Dominion by Peter Ackroyd
Macmillan, $32.99
Peter Ackroyd’s engaging Dominion opens with a lucid description of life in 1815 England and concludes with the death of Queen Victoria in 1900, who, on her deathbed, complained she could not die yet as she had “several things … to arrange”.
In between, he provides a masterly, readable account of the decline of the Regency and the rise of the Victorian period and the British Empire. Victoria’s crowning as Queen in 1837, at the age of 18, sparked the beginning of a period of enormous innovation and the flowering of great writers. Technological advances included steam railways, the telegram, the Kodak camera and the first motor car in 1885; with many of the inventions showcased at the Great Exhibition in 1851, which stunned the populace with its almost magical collection of treasures and innovations.
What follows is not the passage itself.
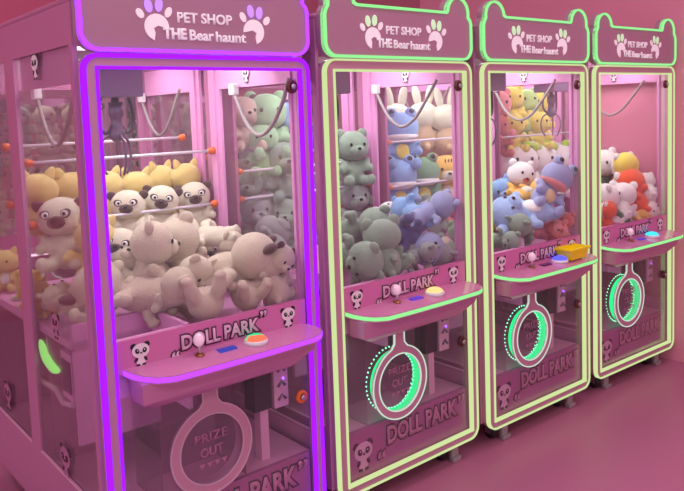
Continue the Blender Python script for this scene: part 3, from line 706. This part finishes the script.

Ackroyd spends much of the book capturing the spirit of the age, rather than dwelling on the minutiae. He describes the growing importance of the middle classes and bemoans the terrible conditions of long working hours, dire poverty and poor housing that afflicted much of the working class. Sanitary conditions were so bad that in 1858 London suffered from the ‘Great Stink’ as “the turbulent flow of faeces and other animal matter created a miasma over the Thames and the city”. He also sketches the controversies of the time and the effects of the Boer and other wars.
The fifth and penultimate volume in Ackroyd’s History of England, it’s a fascinating overview of the time. All six volumes, when completed, will provide an impressive history of England.